O próprio ponto de partida da história traz uma referência a Hiroshima e Nagasaki. Apesar de não ser dito explicitamente, parece subentendido que o impacto responsável por acordar Godzilla foi o causado nesse episódio. Outras passagens trazem referências à lembrança da guerra para os japoneses; como numa sequência no metrô, em que um dos passageiros lamenta o retorno aos abrigos de guerra graças aos ataques de Godzilla e numa das cenas iniciais, inspirada em incidentes envolvendo testes nucleares estadunidenses no Pacífico, que mostra o flash, que antecede o ataque do monstro a um navio pesqueiro, cegar sua tripulação, lembrando o clarão que antecede as explosões atômicas. No mais, a sequência do ataque da criatura gigante a Tóquio e a destruição de nível nuclear retratada, com a cidade em chamas e o desespero da população, teve muita força junto a um público que vivenciou um dos episódios mais trágicos da Segunda Guerra Mundial.
A mensagem antinuclear do filme fica principalmente por conta do Dr. Serizawa (Akihiko Hirata), um cientista que desenvolve um dispositivo capaz de destruir oxigênio. No entanto, ele busca se isolar da comunidade científica, crente de que a sua descoberta seria utilizada como arma caso fosse divulgada. Apesar dos ataques de Godzilla, ele busca manter tal equipamento em segredo; porém, cede diante da destruição e sofrimento causados pelo monstro, permitindo que sua invenção seja usada para deter a criatura. Apesar disto, o personagem morre intencionalmente no processo, levando consigo os segredos da sua criação para evitar que ela fosse utilizada novamente.
A mensagem de Serizawa, reafirmada nas cenas finais do filme, deixa claro seu tom antinuclear, ao afirmar que os humanos devem tomar cuidado ao manusear forças além do seu alcance, e que, caso os testes atômicos continuassem, episódios como os retratados iriam se repetir. Um fato que pode reforçar essa consideração é o de que os EUA produziram uma versão do filme, lançada em 1956, sob o título Godzilla: King of Monsters, cujo roteiro omitiu todas as críticas às armas nucleares, além de inserir personagens estadunidenses na história. Tal omissão pode ser explicada pelo revés que a mensagem do filme poderia causar ao consenso doméstico nos EUA em relação à necessidade do desenvolvimento de armamentos atômicos, muito importantes em sua disputa pela hegemonia com a União Soviética.
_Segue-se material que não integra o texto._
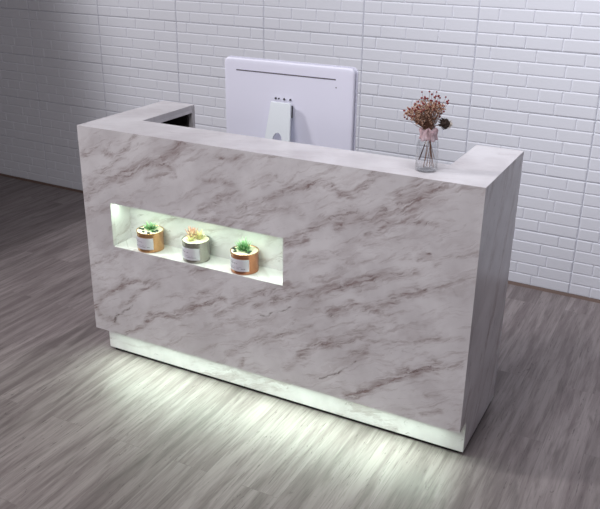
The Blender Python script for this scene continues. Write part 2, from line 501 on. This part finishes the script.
# toe kick, its lining and the feet
bm = bmesh.new()
loft(bm, [(-W, OV, GAP), (0, OV, GAP), (0, OV, KICK), (-W, OV, KICK)], [(-W + T, OV + T, GAP), (-T, OV + T, GAP), (-T, OV + T, KICK), (-W + T, OV + T, KICK)])
obj('toe_kick', bm, m_kick, desk)
boxobj('recess_ceiling', m_white, desk, (-W + T, -T, T, ND + 0.03, KICK + 0.0015, KICK + 0.014))
boxobj('gap_shade_strip', m_black, desk, (-W + T, -T, OV + T * 0.6, OV + T + 0.012, 0.0, GAP + 0.004), 0)  # black strip added to keep the floor gap dark and stop LED leak
for x in (-W + 0.03, -0.03 - 0.03):
    D = DL if x < -1 else DR
    boxobj('foot', m_black, desk, (x, x + 0.03, D - 0.06, D - 0.03, 0.0, GAP + 0.02), 0)
    boxobj('bottom_board', m_black, desk, (x - 0.008, x + 0.038, OV + T + 0.012, D - T, GAP + 0.004, GAP + 0.016), 0)
boxobj('led_strip', m_led, desk, (-W + 0.03, -0.03, T + .001, 0.037, KICK - 0.0035, KICK + 0.0015), 0)

# niche lining
bm = bmesh.new()
e = 0.010
for b in ((NX0 - e, NX1 + e, ND, ND + e, NZ0 - e, NZ1 + e),
          (NX0 - e, NX1 + e, T, ND, NZ0 - e, NZ0), (NX0 - e, NX1 + e, T, ND, NZ1, NZ1 + e),
          (NX0 - e, NX0, T, ND, NZ0, NZ1), (NX1, NX1 + e, T, ND, NZ0, NZ1)):
    box(bm, *b)
nich = obj('niche', bm, m_niche, desk)
boxobj('led_strip', m_led, nich, (NX0 + 0.004, NX1 - 0.004, 0.022, 0.030, NZ1 - 0.004, NZ1 - 0.0002), 0)

# ------------------------------------------------------------------ monitor
m_shell = plain('white_monitor_shell', rgb(238, 238, 255), 0.33, var=0.02)
m_stand = plain('white_stand', rgb(232, 238, 244), 0.3, var=0.02)
m_groove = plain('grey_groove', rgb(105, 102, 112), 0.6)
m_grey = plain('grey_rubber', rgb(62, 60, 66), 0.6)
m_screen = plain('black_glass', rgb(10, 10, 12), 0.08)
MX0, MX1, MZ0, MZ1, MY = -1.203, -0.629, 0.900, 1.302, 0.400
def rrect(x0, x1, z0, z1, r, y, n=8):
    pts = []
    for cx_, cz_, a0 in ((x1 - r, z1 - r, 0), (x0 + r, z1 - r, 90), (x0 + r, z0 + r, 180), (x1 - r, z0 + r, 270)):
        for i in range(n + 1):
            a = math.radians(a0 + 90 * i / n)
            pts.append((cx_ + r * math.cos(a), y, cz_ + r * math.sin(a)))
    return pts
def rings(bm, sets):
    R = [[bm.verts.new(p) for p in s] for s in sets]
    for a, b in zip(R, R[1:]):
        n = len(a)
        for i in range(n):
            bm.faces.new((a[i], a[(i + 1) % n], b[(i + 1) % n], b[i]))
    bm.faces.new(R[0]); bm.faces.new(R[-1][::-1])
cxm, czm = (MX0 + MX1) / 2, (MZ0 + MZ1) / 2
mon = empty('computer_monitor', (cxm, 0.36, 0.752))
tag(mon, 'white all-in-one computer monitor seen from behind, on desk between the raised ledges', 'monitor')
def L(o):   # local to the monitor's base
    o.location = -Vector(mon.location)
    return o
bm = bmesh.new()
rings(bm, [rrect(MX0 + i_, MX1 - i_, MZ0 + i_, MZ1 - i_, 0.020, MY + y_) for i_, y_ in ((0.0195, -0.0030), (0.007, -0.0030), (0.0042, -0.0024), (0.0018, -0.0010), (0.0004, 0.0012), (0, 0.003), (0, 0.0085), (0.0005, 0.009))])
sh = L(obj('rear_shell', bm, m_shell, mon, smooth=True))
bm = bmesh.new()
rings(bm, [rrect(MX0 + .005, MX1 - .005, MZ0 + .005, MZ1 - .005, 0.016, MY + y_) for y_ in (0.0089, 0.0165)])
L(obj('seam_gasket', bm, m_grey, mon))
bm = bmesh.new()
rings(bm, [rrect(MX0 - .002, MX1 + .005, MZ0 - .003, MZ1 + .003, 0.022, MY + y_) for y_ in (0.0165, 0.022)])
L(obj('front_frame', bm, m_shell, mon))
bm = bmesh.new()
box(bm, MX0 + .012, MX1 - .012, MY + .022, MY + .0235, MZ0 + .06, MZ1 - .012)
L(obj('screen', bm, m_screen, mon))
# vent slot: a thin dark grey bar set on the shell
bm = bmesh.new()
loft(bm, [(-1.146, MY - .0036, 1.2535), (-0.705, MY - .0036, 1.2535), (-0.705, MY - .0036, 1.2582), (-1.146, MY - .0036, 1.2582)],
         [(-1.146, MY - .002, 1.2535), (-0.705, MY - .002, 1.2535), (-0.705, MY - .002, 1.2582), (-1.146, MY - .002, 1.2582)])
L(obj('vent_slot', bm, m_groove, mon))
bm = bmesh.new()
ball(bm, (-0.703, MY - .003, 1.226), 0.0022, 2, (1.6, .4, 1))
L(obj('sensor_dot', bm, m_groove, mon))
# stand: a leaning tapered plate with an arched cable hole, standing on a round-cornered foot
SXc = -0.928
zt, zb = 1.150, 0.760
def plate_y(z): return MY - 0.030 - (zt - z) * 0.20
def half(z): return 0.044 + (zt - z) * 0.085
bm = bmesh.new()
hole = []
hw, hz0, hz1 = 0.021, 0.930, 1.004
for i in range(13):
    a = PI * i / 12
    hole.append((SXc + hw * math.cos(a), hz1 + 0.030 * math.sin(a)))
for i in range(13):
    a = PI + PI * i / 12
    hole.append((SXc + hw * math.cos(a), hz0 + 0.022 * math.sin(a)))
outl = []
for x, z in hole:   # match every hole point to one on the outline
    a = math.atan2(z - 0.965, x - SXc)
    best = None
    dx, dz = math.cos(a), math.sin(a)
    ts = []
    if dz > 1e-6: ts.append((zt - 0.965) / dz)
    if dz < -1e-6: ts.append((zb - 0.965) / dz)
    # sides: |x| = half(z)
    if abs(dx) > 1e-6:
        ts.append((0.044 + (zt - 0.965) * 0.085) / (abs(dx) + 0.085 * dz))
    tt = min(v for v in ts if v > 0)
    outl.append((SXc + dx * tt, 0.965 + dz * tt))
# insert true corners by snapping nearest outline points
for cxx, czz in ((SXc + half(zt), zt), (SXc - half(zt), zt), (SXc - half(zb), zb), (SXc + half(zb), zb)):
    j = min(range(len(outl)), key=lambda i: (outl[i][0] - cxx) ** 2 + (outl[i][1] - czz) ** 2)
    outl[j] = (cxx, czz)
th = 0.010
vo = [[bm.verts.new((x, plate_y(z) + d, z)) for x, z in outl] for d in (0, th)]
vh = [[bm.verts.new((x, plate_y(z) + d, z)) for x, z in hole] for d in (0, th)]
n = len(hole)
for i in range(n):
    j = (i + 1) % n
    bm.faces.new((vo[0][i], vo[0][j], vh[0][j], vh[0][i]))
    bm.faces.new((vo[1][i], vh[1][i], vh[1][j], vo[1][j]))
    bm.faces.new((vo[0][i], vo[1][i], vo[1][j], vo[0][j]))
    bm.faces.new((vh[0][i], vh[0][j], vh[1][j], vh[1][i]))
bmesh.ops.remove_doubles(bm, verts=bm.verts, dist=1e-5)
st = L(obj('stand', bm, m_stand, mon, bevel=0.0012))
bm = bmesh.new()
box(bm, SXc - .040, SXc + .040, MY - .022, MY - .002, zt - .060, zt - .012)
ob = obj('hinge_block', bm, m_grey, st, bevel=.001)
bm = bmesh.new()
rings(bm, [[(x, y, z) for x, z, y in [(p[0], zz, p[2]) for p in rrect(SXc - .10, SXc + .10, 0.215, 0.405, .02, 0)]] for zz in (0.7525, 0.7615)])
ob = L(obj('stand_foot', bm, m_stand, mon))
for dx in (-0.036, -0.022, 0.002, 0.030):
    bm = bmesh.new()
    tube(bm, [(SXc + dx, MY - .0065, zt + .010), (SXc + dx, MY - .001, zt + .010)], 0.0042 if dx != -0.022 else 0.003, 12)
    ob = L(obj('screw', bm, m_grey, mon))

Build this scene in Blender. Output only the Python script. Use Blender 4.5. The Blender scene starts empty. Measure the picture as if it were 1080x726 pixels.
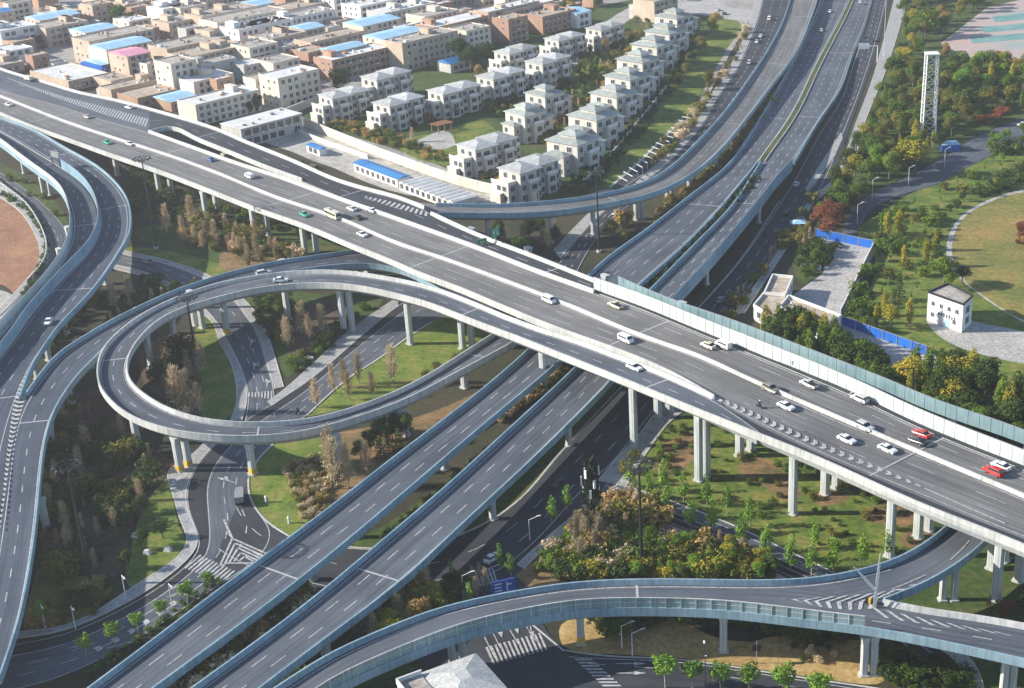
import bpy, bmesh, math, random
from mathutils import Vector, Matrix
random.seed(7)
C = bpy.context.scene.collection
R = math.radians
# ---------------- camera, sky, sun, exposure ----------------
F_PX, PX0, CY0, TH, ROLL, CAMH = 1565.0, 640.0, 363.0, R(23.9), R(2.1), 150.0
cam_d = bpy.data.cameras.new('camera'); cam = bpy.data.objects.new('camera', cam_d); C.objects.link(cam)
cam_d.sensor_fit = 'HORIZONTAL'; cam_d.sensor_width = 36.0
cam_d.lens = 36.0*F_PX/1080.0
cam_d.shift_x = -(PX0-540.0)/1080.0
cam_d.clip_start = 1.0; cam_d.clip_end = 6000.0
_cr, _sr = math.cos(ROLL), math.sin(ROLL)
_ca = (1.0, 0.0, 0.0)
_right0 = Vector((1, 0, 0)); _down0 = Vector((0, -math.sin(TH), -math.cos(TH))); _fwd = Vector((0, math.cos(TH), -math.sin(TH)))
_ix = _right0*_cr + _down0*_sr       # image x axis in the world
_iy = -_right0*_sr + _down0*_cr      # image y (down) axis in the world
_m = Matrix((_ix, -_iy, -_fwd)).transposed()
cam.matrix_world = Matrix.Translation((0, 0, CAMH)) @ _m.to_4x4()
bpy.context.scene.camera = cam

def P(x, y, z=0.0):
    a = (x-PX0)/F_PX; b = (y-CY0)/F_PX
    d = _ix*a + _iy*b + _fwd
    t = (z-CAMH)/d.z
    return Vector((d.x*t, d.y*t, z))

SUN_EL, SUN_AZ = R(25), R(273)     # azimuth clockwise from +Y, sun stands to the left
world = bpy.data.worlds.new('World'); bpy.context.scene.world = world; world.use_nodes = True
nt = world.node_tree; bgn = nt.nodes['Background']
sky = nt.nodes.new('ShaderNodeTexSky'); sky.sky_type = 'NISHITA'; sky.sun_disc = False
sky.sun_elevation = SUN_EL; sky.sun_rotation = SUN_AZ; sky.altitude = 300; sky.air_density = 1.0; sky.dust_density = 0.6; sky.ozone_density = 2.0
nt.links.new(sky.outputs[0], bgn.inputs[0]); bgn.inputs[1].default_value = 0.11
sun_d = bpy.data.lights.new('sun', 'SUN'); sun_d.energy = 5.0; sun_d.angle = R(0.6); sun_d.color = (1.0, 0.93, 0.82)
sun = bpy.data.objects.new('sun', sun_d); C.objects.link(sun)
_sd = Vector((math.sin(SUN_AZ)*math.cos(SUN_EL), math.cos(SUN_AZ)*math.cos(SUN_EL), math.sin(SUN_EL)))
sun.rotation_euler = _sd.to_track_quat('Z', 'Y').to_euler()
sun.location = (-300, 300, 400)
sc = bpy.context.scene
sc.view_settings.view_transform = 'Standard'; sc.view_settings.look = 'None'
sc.view_settings.exposure = 0.95; sc.view_settings.gamma = 1.0
sc.view_settings.use_curve_mapping = False
sc.cycles.volume_bounces = 0; sc.cycles.max_bounces = 5; sc.cycles.diffuse_bounces = 2; sc.cycles.transparent_max_bounces = 6

HAZE = 0.00014
# ---------------- materials ----------------
def new_mat(name):
    m = bpy.data.materials.new(name); m.use_nodes = True
    return m, m.node_tree, m.node_tree.nodes['Principled BSDF']
def ramp_node(t, cols):
    r = t.nodes.new('ShaderNodeValToRGB'); el = r.color_ramp.elements
    while len(el) < len(cols): el.new(0.5)
    for i, (p, c) in enumerate(cols):
        el[i].position = p; el[i].color = (c[0], c[1], c[2], 1)
    return r
def noise(t, vec, scale, detail=5, rough=0.6):
    n = t.nodes.new('ShaderNodeTexNoise'); n.inputs['Scale'].default_value = scale
    n.inputs['Detail'].default_value = detail; n.inputs['Roughness'].default_value = rough
    t.links.new(vec, n.inputs['Vector']); return n
def mixc(t, fac, a, b, mode='MIX'):
    m = t.nodes.new('ShaderNodeMix'); m.data_type = 'RGBA'; m.blend_type = mode
    for s, v in ((0, fac), (6, a), (7, b)):
        if hasattr(v, 'links') or hasattr(v, 'is_linked'): t.links.new(v, m.inputs[s])
        else: m.inputs[s].default_value = v if s == 0 else (v[0], v[1], v[2], 1)
    return m.outputs[2]
def bump(t, b, h, strength, dist=0.1):
    n = t.nodes.new('ShaderNodeBump'); n.inputs['Strength'].default_value = strength; n.inputs['Distance'].default_value = dist
    t.links.new(h, n.inputs['Height']); t.links.new(n.outputs[0], b.inputs['Normal'])
def var_mat(name, c1, c2, scale=0.3, rough=0.85, bs=0.0, c3=None, fine=3.0, spec=0.3, metal=0.0, coord='Object', obj_random=0.0, lo=0.35, hi=0.65):
    m, t, b = new_mat(name)
    tc = t.nodes.new('ShaderNodeTexCoord'); v = tc.outputs[coord]
    n1 = noise(t, v, scale, 6, 0.65)
    cols = [(lo, c1), (hi, c2)] if c3 is None else [(lo-0.05, c1), (0.5, c2), (hi+0.05, c3)]
    r = ramp_node(t, cols); t.links.new(n1.outputs[0], r.inputs[0])
    n2 = noise(t, v, fine, 4, 0.7)
    r2 = ramp_node(t, [(0.3, (0.6, 0.6, 0.6)), (0.7, (1.35, 1.35, 1.35))]); t.links.new(n2.outputs[0], r2.inputs[0])
    col = mixc(t, 1.0, r.outputs[0], r2.outputs[0], 'MULTIPLY')
    if obj_random:
        oi = t.nodes.new('ShaderNodeObjectInfo')
        r3 = ramp_node(t, [(0.0, (1-obj_random,)*3), (1.0, (1+obj_random,)*3)]); t.links.new(oi.outputs['Random'], r3.inputs[0])
        col = mixc(t, 1.0, col, r3.outputs[0], 'MULTIPLY')
    t.links.new(col, b.inputs['Base Color'])
    b.inputs['Roughness'].default_value = rough; b.inputs['Specular IOR Level'].default_value = spec; b.inputs['Metallic'].default_value = metal
    if bs: bump(t, b, n2.outputs[0], bs)
    return m
def asphalt(name, c1, c2, streak=0.25, patch=0.5):
    m, t, b = new_mat(name)
    tc = t.nodes.new('ShaderNodeTexCoord')
    mp = t.nodes.new('ShaderNodeMapping'); mp.inputs['Scale'].default_value = (1.0, 0.018, 1); t.links.new(tc.outputs['UV'], mp.inputs['Vector'])
    ns = noise(t, mp.outputs[0], 1.3, 4, 0.6)
    nb = noise(t, tc.outputs['Object'], 0.06, 6, 0.6)
    nf = noise(t, tc.outputs['Object'], 2.2, 4, 0.75)
    r = ramp_node(t, [(0.35, c1), (0.65, c2)]); t.links.new(nb.outputs[0], r.inputs[0])
    rs = ramp_node(t, [(0.3, (1-streak,)*3), (0.7, (1+streak,)*3)]); t.links.new(ns.outputs[0], rs.inputs[0])
    rf = ramp_node(t, [(0.25, (0.85,)*3), (0.75, (1.15,)*3)]); t.links.new(nf.outputs[0], rf.inputs[0])
    col = mixc(t, 1.0, r.outputs[0], rs.outputs[0], 'MULTIPLY'); col = mixc(t, 1.0, col, rf.outputs[0], 'MULTIPLY')
    vor = t.nodes.new('ShaderNodeTexVoronoi'); vor.inputs['Scale'].default_value = 1.0; mp2 = t.nodes.new('ShaderNodeMapping'); mp2.inputs['Scale'].default_value = (0.25, 0.035, 1); t.links.new(tc.outputs['UV'], mp2.inputs['Vector']); t.links.new(mp2.outputs[0], vor.inputs['Vector'])
    rv = ramp_node(t, [(0.0, (0.9,)*3), (0.5, (1.0,)*3), (1.0, (1.1,)*3)]); sp = t.nodes.new('ShaderNodeSeparateColor'); t.links.new(vor.outputs['Color'], sp.inputs[0]); t.links.new(sp.outputs[0], rv.inputs[0]); col = mixc(t, 0.7, col, mixc(t, 1.0, col, rv.outputs[0], 'MULTIPLY'))
    t.links.new(col, b.inputs['Base Color']); b.inputs['Roughness'].default_value = 0.82; b.inputs['Specular IOR Level'].default_value = 0.25
    bump(t, b, nf.outputs[0], 0.25, 0.02)
    return m
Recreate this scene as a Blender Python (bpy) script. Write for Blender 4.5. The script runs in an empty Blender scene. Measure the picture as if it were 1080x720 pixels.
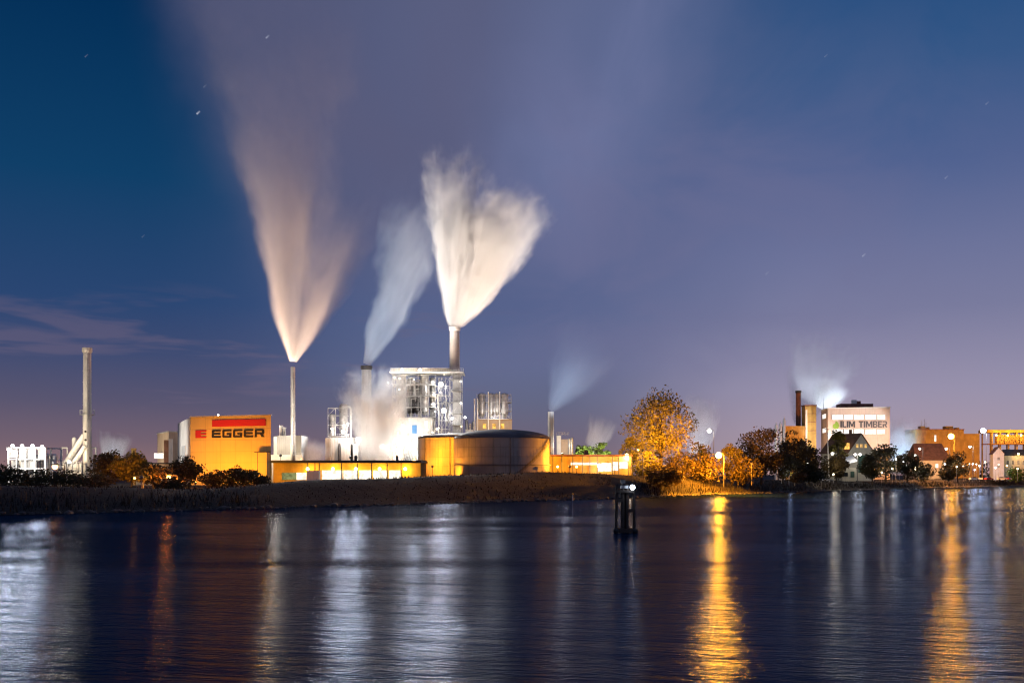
import bpy, bmesh, math, random
from mathutils import Vector, Matrix, noise as mnoise
from bpy import context

C = bpy.context.scene.collection
SC = bpy.context.scene
F = 1050.0          # focal length in photograph pixels (1080 wide)
CAMZ = 6.0          # eye height above the river
HY = 500.0          # row of the horizon in the photograph
GZ = 3.2            # yard level behind the dike


def X(px, D): return (px - 540.0) / F * D
def Z(py, D): return CAMZ + (HY - py) / F * D
def W(px, py, D): return Vector((X(px, D), D, Z(py, D)))
def lin(r, g, b):
    f = lambda c: (c / 255.0 / 12.92) if c / 255.0 <= 0.04045 else ((c / 255.0 + 0.055) / 1.055) ** 2.4
    return (f(r), f(g), f(b), 1.0)


# ------------------------------------------------------------------ node helpers
class NT:
    def __init__(self, nt):
        self.nt = nt
    def node(self, t, **kw):
        n = self.nt.nodes.new(t)
        for k, v in kw.items():
            setattr(n, k, v)
        return n
    def link(self, a, b): self.nt.links.new(a, b)
    def put(self, sock, v):
        if hasattr(v, 'is_output'): self.link(v, sock)
        elif v is not None: sock.default_value = v
    def m(self, op, a, b=None, c=None, clamp=False):
        n = self.node('ShaderNodeMath', operation=op, use_clamp=clamp)
        self.put(n.inputs[0], a)
        if b is not None: self.put(n.inputs[1], b)
        if c is not None: self.put(n.inputs[2], c)
        return n.outputs[0]
    def add(self, a, b): return self.m('ADD', a, b)
    def sub(self, a, b): return self.m('SUBTRACT', a, b)
    def mul(self, a, b): return self.m('MULTIPLY', a, b)
    def div(self, a, b): return self.m('DIVIDE', a, b)
    def step(self, x, a, b, lo=0.0, hi=1.0):
        n = self.node('ShaderNodeMapRange', interpolation_type='SMOOTHSTEP')
        self.put(n.inputs[0], x)
        for i, v in enumerate((a, b, lo, hi)): self.put(n.inputs[i + 1], v)
        return n.outputs[0]
    def mix(self, f, a, b, blend='MIX'):
        n = self.node('ShaderNodeMix', data_type='RGBA', blend_type=blend)
        self.put(n.inputs[0], f); self.put(n.inputs[6], a); self.put(n.inputs[7], b)
        return n.outputs[2]
    def ramp(self, x, stops):
        n = self.node('ShaderNodeValToRGB')
        e = n.color_ramp.elements
        while len(e) < len(stops): e.new(0.5)
        for k, (p, c) in enumerate(stops):
            e[k].position = p; e[k].color = c
        self.put(n.inputs[0], x)
        return n.outputs[0]
    def xyz(self, x, y, z):
        n = self.node('ShaderNodeCombineXYZ')
        for i, v in enumerate((x, y, z)): self.put(n.inputs[i], v)
        return n.outputs[0]
    def sep(self, v):
        n = self.node('ShaderNodeSeparateXYZ'); self.link(v, n.inputs[0])
        return n.outputs
    def noise(self, vec, scale, detail=3.0, rough=0.55, dist=0.0):
        n = self.node('ShaderNodeTexNoise')
        if vec is not None: self.link(vec, n.inputs['Vector'])
        n.inputs['Scale'].default_value = scale; n.inputs['Detail'].default_value = detail
        n.inputs['Roughness'].default_value = rough; n.inputs['Distortion'].default_value = dist
        return n.outputs['Fac']
    def mapped(self, vec, scale):
        n = self.node('ShaderNodeMapping')
        self.link(vec, n.inputs['Vector']); n.inputs['Scale'].default_value = scale
        return n.outputs[0]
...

Gojira teve um enorme impacto cultural, se tornando uma das franquias mais extensas da história. E, apesar de poder ser tido “apenas” como um filme sci-fi de catástrofe, também é um reflexo do período pós-guerra japonês. Suas inúmeras sequências acabaram deixando de lado o tom crítico em relação às armas atômicas. Entretanto, essa pauta retornou na versão de 2014, sob um discurso mais voltado para a preservação do meio ambiente. Aqui deve ser levado em conta o fato dessa produção ter sido lançada poucos anos depois do acidente nuclear de Fukushima, ocorrido há quase exatos dez anos e apontado como o maior desastre deste tipo desde Chernobyl.
Com isso, o clássico longa japonês é um interessante objeto para observar algumas das questões presentes no contexto pós-Segunda Guerra Mundial e do início da Guerra Fria, principalmente relacionados ao desenvolvimento de armas nucleares e à destruição massiva que elas poderiam trazer. Hoje, apesar de tal sentimento parecer distante, a energia atômica ainda continua no centro de alguns desentendimentos no plano internacional, como os que puderam ser vistos ultimamente envolvendo EUA, Irã e Coréia do Norte. Considerando isso, Gojira oferece um olhar para o passado que pode auxiliar no entendimento de questões no presente.